**Task prompt:**
Copy, from the entries below, each line in which the string "this" appears.

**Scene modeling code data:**
◇ ◇ ◇ ◇ ◇

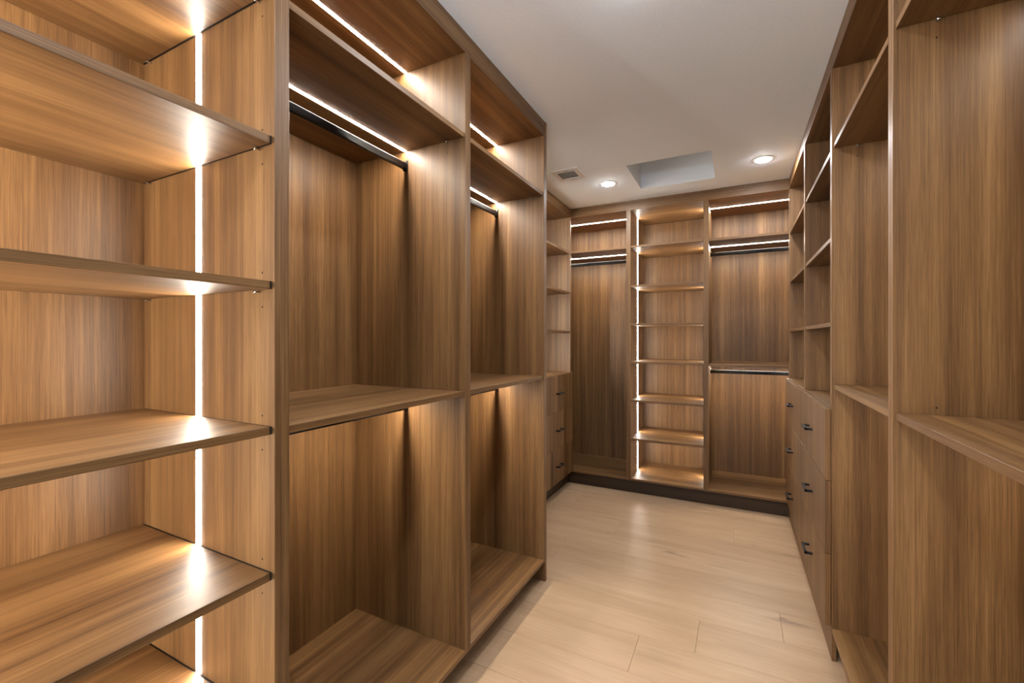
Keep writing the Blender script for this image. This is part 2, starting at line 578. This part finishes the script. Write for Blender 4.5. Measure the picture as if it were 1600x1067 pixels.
R01, R12, R23, R34 = 0.662, 1.4705, 2.2705, 3.080
hanging_cabinet(RIGHT, -0.150, R01, D_L, 2.184, 1.179, 0.150,
                'unseen unlit hanging wardrobe beside the camera, added to cut wall bounce', lit=False)  # out of view, added to keep white wall bounce off the shelf edges
hanging_cabinet(RIGHT, R01, R12, D_L, 2.184, 1.179, 0.150,
                'double hanging wardrobe nearest on the right, its middle shelf cut by the photo edge')
hanging_cabinet(RIGHT, R12, R23, D_L, 2.187, 1.177, 0.150,
                'double hanging wardrobe on the right between the nearest wardrobe and the drawers')

# ---- drawer cabinets with open shelves above
def pull(fr, u, z, drawer):
    bm = bmesh.new()
    f = 0.020                       # drawer front stands 20 mm proud of the carcass
    for s in (-1, 1):
        x = fr.ext(u + s * 0.055 - 0.0055, u + s * 0.055 + 0.0055, -f - 0.034, -f)
        bm_box(bm, *x, z - 0.0055, z + 0.0055, 0.0006)
    x = fr.ext(u - 0.0605, u + 0.0605, -f - 0.034, -f - 0.023)
    bm_box(bm, *x, z - 0.0055, z + 0.0055, 0.0006)
    link_mesh('handle', bm, BLACK, drawer, fr.pt(u, -f - 0.017, z))['label'] = 'square black bar handle'

def drawer_cabinet(fr, cols, D, counter, lines, shelves, label, leds=()):
    """cols: edges of the columns along the front; lines: heights of the drawer joints, top to bottom"""
    u0, u1 = cols[0], cols[-1]
    t = thing('drawer_cabinet', label, 'drawer cabinet', fr.pt((u0 + u1) / 2, D / 2, 0))
    zb = lines[-1] + 0.004
    for a, b in zip(cols[:-1], cols[1:]):
        for ua, ub in ((a, a + T), (b - T, b)):
            fbox('side_panel', fr, ua, ub, 0, D, zb, counter - T, WOOD['Z'], t)
            fbox('side_panel', fr, ua, ub, 0, D, counter, F0, WOOD['Z'], t)
        fbox('back_panel', fr, a + T, b - T, D - 0.010, D, zb, F0, WOOD['Z'], t, 0)
        fbox('bottom_panel', fr, a + T, b - T, 0.001, D - 0.010, zb, zb + T, WOOD[fr.along], t)
        fbox('top_panel', fr, a + T, b - T, 0.0005, D - 0.010, F0 - T, F0, WOOD[fr.along], t)
        for z in shelves:
            s = shelf_board(fr, t, a, b, z, D, 0.004)
            shelf_pins(fr, b - T, -1, z - T, (0.06,), s)
        pin_holes(fr, b - T, -1, [z - T - 0.028 for z in shelves] + [z + 0.012 for z in shelves], (0.06,), t)
        for zt, zl in zip(lines[:-1], lines[1:]):
            d = fbox('drawer', fr, a + 0.001, b - 0.001, -0.020, -0.001, zl + 0.0015, zt - 0.0015, WOOD['Z'], t, 0.0009)
            pull(fr, (a + b) / 2, (zl + zt) / 2, d)
    fbox('countertop', fr, u0, u1, 0.0005, D - 0.010, counter - T, counter, WOOD[fr.along], t)
    for (u, sgn) in leds:
        lv = [counter] + sorted(shelves) + [F0]
        for zl, zh in zip(lv[:-1], lv[1:]):
            led_side(fr, u, sgn, 0.25, zl, zh - T, t)
    return t

SH_D = [1.4395, 1.8060, 2.180]
drawer_cabinet(RIGHT, [R23, R34], 0.606, 1.070, [1.0690, 0.7645, 0.4518, 0.1442], SH_D,
               'three-drawer cabinet with open shelves above on the right, the nearer of the two')
drawer_cabinet(RIGHT, [R34, 3.922], 0.606, 1.070, [1.0690, 0.7645, 0.4518, 0.1442], SH_D,
               'three-drawer cabinet with open shelves above, in the far right corner by the back wall')
drawer_cabinet(LEFT4, [2.318, 3.165, 3.922], 0.500, 1.055, [1.0540, 0.740, 0.4250, 0.1250], SH_D,
               'drawer cabinet with open shelves in the far left corner, set back behind the left row',
               leds=[(3.165 + T, 1), (2.318 + T, 1)])

# ------------------------------------------------------------------ ceiling fittings
def downlight(x, y, label):
    t = thing('downlight', label, 'ceiling light', (x, y, H), 'recessed downlights in the ceiling')
    bm = bmesh.new()
    seg = 48
    prof = [(0.0475, -0.0005), (0.050, -0.004), (0.064, -0.0025), (0.066, 0.0)]
    rings = []
    for (r, h) in prof:
        rings.append([bm.verts.new((x + r * math.cos(2 * math.pi * i / seg), y + r * math.sin(2 * math.pi * i / seg), H + h)) for i in range(seg)])
    for a, b in zip(rings[:-1], rings[1:]):
        for i in range(seg):
            bm.faces.new((a[i], a[(i + 1) % seg], b[(i + 1) % seg], b[i]))
    o = link_mesh('trim_ring', bm, VENT, t, (x, y, H))
    bm = bmesh.new()
    bm_lathe(bm, [(0.050, -0.0005), (0.049, -0.0045), (0.036, -0.0070), (0.018, -0.0080)], (x, y, H), seg)
    link_mesh('lens', bm, LAMP, t, (x, y, H))

downlight(-0.895, 3.415, 'round recessed downlight left of the square skylight shaft')
downlight(0.168, 3.432, 'round recessed downlight right of the square skylight shaft')
downlight(-0.30, 1.48, 'round recessed downlight above the frame, over the middle of the aisle')
downlight(-0.30, 0.30, 'round recessed downlight above the frame, over the camera')
downlight(-0.30, -0.90, 'round recessed downlight over the entrance end, behind the camera')

t = thing('ceiling_vent', 'small square white air vent in the ceiling near the left corner', 'vent', (-1.104, 3.078, H))
vx0, vx1, vy0, vy1 = -1.206, -1.001, 2.974, 3.180
bm = bmesh.new()
ix0, ix1, iy0, iy1 = -1.172, -1.042, 3.022, 3.158
for (a, b, c, d) in [(vx0, vx1, vy0, iy0), (vx0, vx1, iy1, vy1), (vx0, ix0, iy0, iy1), (ix1, vx1, iy0, iy1)]:
    bm_box(bm, a, b, c, d, H - 0.008, H - 0.0005)
link_mesh('vent_frame', bm, VENT, t, (-1.104, 3.078, H))
box('vent_back', ix0, ix1, iy0, iy1, H - 0.0012, H - 0.0004, DARK, t, 0)
n = 9
for i in range(n):
    yc = iy0 + (i + 0.5) * (iy1 - iy0) / n
    bm = bmesh.new()
    w, th = 0.0058, 0.0008
    v = [bm.verts.new((x, yc + sy * w + dy, H - 0.0042 + sy * 0.0026)) for x in (ix0, ix1) for sy in (-1, 1) for dy in (-th, th)]
    q = lambda *k: bm.faces.new([v[i] for i in k])
    q(0, 1, 3, 2); q(4, 6, 7, 5); q(0, 4, 5, 1); q(2, 3, 7, 6); q(0, 2, 6, 4); q(1, 5, 7, 3)
    link_mesh('vent_slat', bm, VENT, t, (-1.107, yc, H - 0.004))
for (x, y) in ((-1.104, 3.000), (-1.085, 3.0), (-1.104, 3.170)):
    bm = bmesh.new()
    bm_lathe(bm, [(0.004, -0.0079), (0.0035, -0.0092), (0.001, -0.0095)], (x, y, H), 10)
    link_mesh('vent_screw', bm, CHROME, t, (x, y, H - 0.008))
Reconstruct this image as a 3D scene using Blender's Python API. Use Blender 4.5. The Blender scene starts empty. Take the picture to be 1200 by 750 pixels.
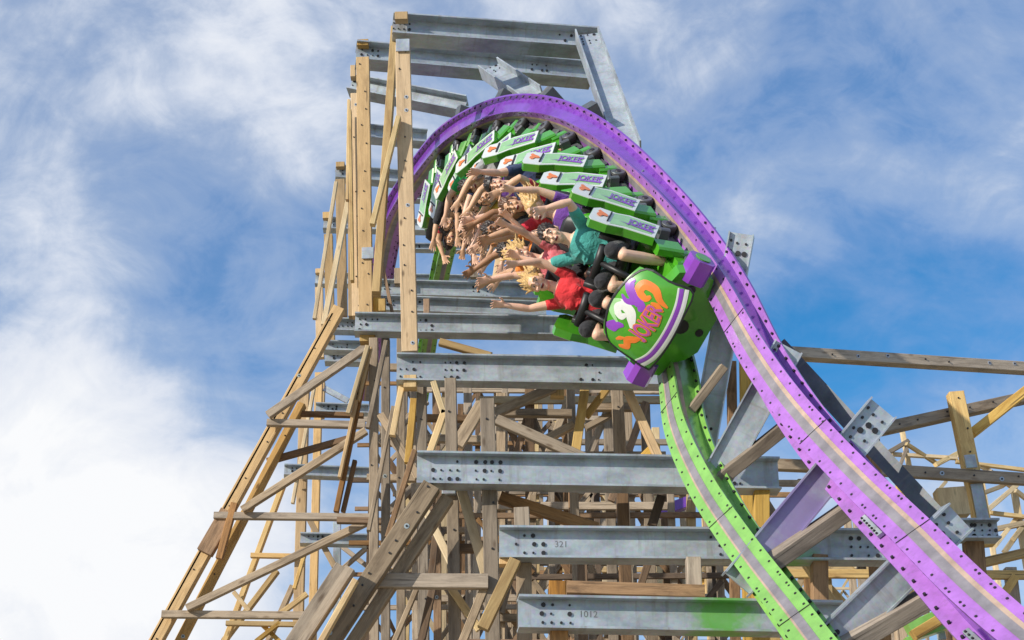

◇ ◇ ◇ ◇ ◇

**Exercise output:**
Keep writing the Blender script for this image. This is part 2, starting at line 578. This part finishes the script. Write for Blender 4.5. Measure the picture as if it were 1600x1067 pixels.
Reconstruct this image as a 3D scene using Blender's Python API. Use Blender 4.5. The Blender scene starts empty. Take the picture to be 1200 by 750 pixels.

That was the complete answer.